The individual components of the backbone assembly, i.e., titanium cylinders and cable are stored on the so-called deployment frame. This mounting structure for the furled-up detector line allows access to individual instruments. Post-deployment, the frame serves as the anchor to P-ONE-1.

Each hemisphere of the optical module of P-ONE-1 houses eight photomultiplier tubes (PMTs) with a diameter of 3.1". To accommodate temperature gradients, hydrostatic compression, and shock and vibrational loads during deployment and transportation, the PMTs are mounted in a spring-loaded configuration. Optical coupling is provided by silicon-based optical gel pads, which utilize total internal reflection to increase the effective photocathode area. Additionally, photons with low incident angles missing the primary PMT can be collected by adjacent ones. The mounting scheme and the easily removable gel pads offer the possibility to safely swap PMTs during production and testing. The PMT is supplied with high-voltage by the micro base, which was initially developed for the IceCube Upgrade and offers a versatile low-power high-voltage supply for the PMTs. An automated calibration and test system for the characterization of PMTs and P-OMs has been developed at the Technical University of Munich. Here, a 405 nm laser serves as a light source, while rotational stages allow angular measurements. The setup will also accommodate a multi-wavelength light source, a robot for angular measurements of an optical module hemisphere, and indirect light sources. The openings in between PMTs will be used to mount additional devices for calibration purposes, including light beacons, axicons for light collimation, and acoustic receivers

P-ONE's calibration scheme relies on two main systems: optical and acoustic calibration. The optical calibration is based on the emission of in-situ monitored sub-nanosecond high-power light pulses into the detector volume. The pulses are emitted uniformly with a diffusing PTFE sphere and monitored by the surrounding optical modules. A wide dynamic range ensures that close-by modules are not saturated and far modules can be reached, depending on the selected configuration. A photodiode and a SiPM will monitor the light flashes in situ. These principles are based on developments made for calibration light sources for the IceCube Upgrade. The pulser electronics will also be used for stand-alone flasher beacons integrated into all P-OMs. The 17" form factor of the instrument housings offered additional space to add PMTs in the module, allowing the P-CAL to serve as a hybrid module for calibration and detection. This avoids blind spots along the detector line while integrating dedicated calibration instruments. 

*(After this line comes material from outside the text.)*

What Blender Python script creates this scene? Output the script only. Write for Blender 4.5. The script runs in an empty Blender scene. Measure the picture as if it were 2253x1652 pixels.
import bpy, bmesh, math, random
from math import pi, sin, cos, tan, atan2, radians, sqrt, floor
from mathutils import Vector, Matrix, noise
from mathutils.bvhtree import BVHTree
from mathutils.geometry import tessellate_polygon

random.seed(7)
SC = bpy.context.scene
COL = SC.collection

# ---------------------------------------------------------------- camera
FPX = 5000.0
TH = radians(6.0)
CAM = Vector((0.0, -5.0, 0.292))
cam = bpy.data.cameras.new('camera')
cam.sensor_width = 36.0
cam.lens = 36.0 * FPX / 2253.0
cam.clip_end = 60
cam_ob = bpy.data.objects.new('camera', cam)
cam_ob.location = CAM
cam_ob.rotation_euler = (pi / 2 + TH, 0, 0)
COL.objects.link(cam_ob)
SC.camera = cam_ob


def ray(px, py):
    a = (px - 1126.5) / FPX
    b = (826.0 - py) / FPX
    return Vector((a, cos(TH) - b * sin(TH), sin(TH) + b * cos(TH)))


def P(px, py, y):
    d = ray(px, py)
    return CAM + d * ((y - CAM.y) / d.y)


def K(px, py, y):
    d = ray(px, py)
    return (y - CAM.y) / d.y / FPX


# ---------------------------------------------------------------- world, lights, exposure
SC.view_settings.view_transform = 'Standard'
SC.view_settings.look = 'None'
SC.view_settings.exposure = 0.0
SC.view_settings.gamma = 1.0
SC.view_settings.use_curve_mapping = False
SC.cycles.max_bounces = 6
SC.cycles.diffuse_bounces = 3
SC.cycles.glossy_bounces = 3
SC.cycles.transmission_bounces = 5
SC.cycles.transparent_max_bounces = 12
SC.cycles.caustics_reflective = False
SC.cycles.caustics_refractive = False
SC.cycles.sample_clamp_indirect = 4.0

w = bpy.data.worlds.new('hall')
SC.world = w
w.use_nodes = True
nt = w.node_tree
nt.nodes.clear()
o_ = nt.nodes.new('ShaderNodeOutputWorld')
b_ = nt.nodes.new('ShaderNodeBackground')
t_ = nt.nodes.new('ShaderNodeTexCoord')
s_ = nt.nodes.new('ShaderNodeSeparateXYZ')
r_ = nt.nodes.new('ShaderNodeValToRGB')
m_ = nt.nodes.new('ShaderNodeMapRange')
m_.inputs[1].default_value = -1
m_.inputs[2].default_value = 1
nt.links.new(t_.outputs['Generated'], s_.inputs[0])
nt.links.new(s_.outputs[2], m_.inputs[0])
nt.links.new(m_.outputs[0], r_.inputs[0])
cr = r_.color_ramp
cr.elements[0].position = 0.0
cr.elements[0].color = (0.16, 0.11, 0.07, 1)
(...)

The acoustic calibration will rely on acoustic transceivers distributed on the seafloor in reach of P-ONE-1. Their acoustic signals will be detected by piezo-based acoustic receivers, which are acoustically coupled to the glass hemispheres of each module. Additionally, the P-CAL will host a camera to monitor bioluminescence events and sedimentation effects on the instrument. Calibration setups have been constructed to develop, calibrate, and test the light emitters, in-situ photosensors, cameras, and acoustic receivers.